On a slight hill back of the ruined city stands the little stone house of the care-taker, embellished with cut-stone work from the buildings of old Salona. In the garden, at the rear, a Roman pergola has been restored in its entirety and over it climbs a rose-vine covered with blooming red ramblers—an attractive modern adaptation of an ancient Roman decorative feature.
Immediately after the fall of Salona in 639 the inhabitants sought refuge on some of the neighbouring islands; then, under the leadership of Severus, they descended upon Spalato and encamped within the walls of Diocletian’s palace, finally erecting buildings and more substantial dwellings, which accounts for the material change of the interior aspect of the palace. For the very good reason that nine and one-half acres was rather a small area to accommodate any great number of people, the town of Spalato soon spread outside of its original walls. It was visited by the great Venetian expedition under Pietro Orseola II in 998, and was compelled to take the oath of allegiance. Internal religious controversies occurred from this time on, until the murderous Tartars, in pursuit of King Bela in 1241, sacked the town and put to death all whom they found in their path. But Spalato arose bravely from the blight of her misfortunes, and in 1327 revolted against Venice, was absorbed by Hungary and, thirty years later, revolted against the latter.

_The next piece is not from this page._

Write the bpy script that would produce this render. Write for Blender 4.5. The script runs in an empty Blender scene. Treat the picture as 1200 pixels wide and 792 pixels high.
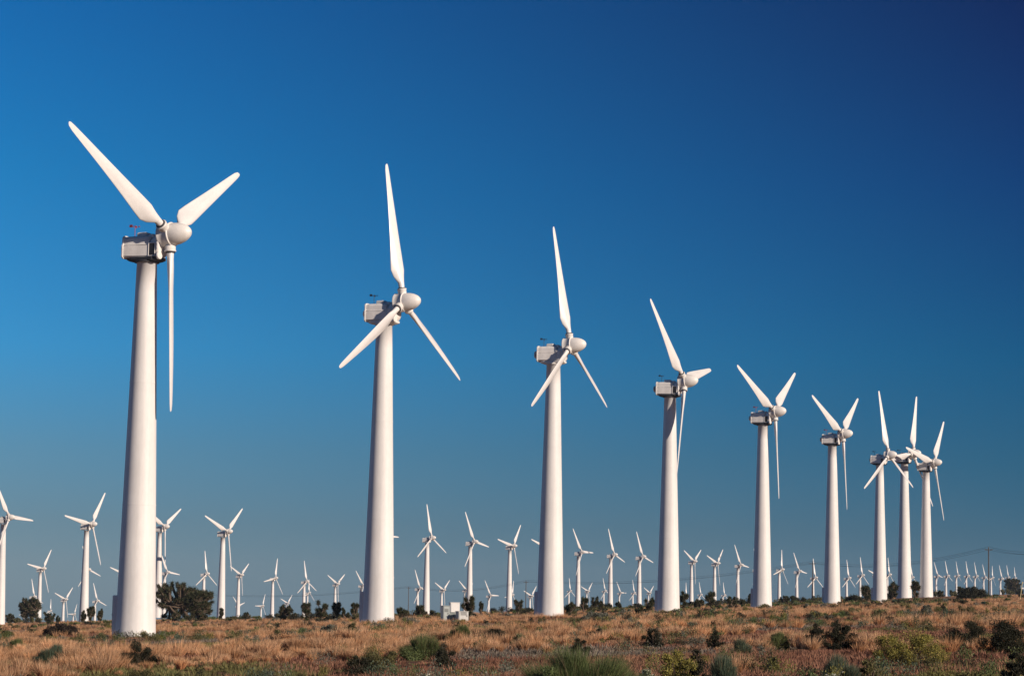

Notwithstanding the changes it has undergone, Diocletian’s palace has been handed down to us, and still holds its place as the most magnificent specimen of the domestic architecture of the Romans. And, strangely enough, its Temple of Jupiter has, for fourteen centuries, served as the Spalatine house of worship of the Christian religion, that religion which the builder of this same temple tried so hard to obliterate.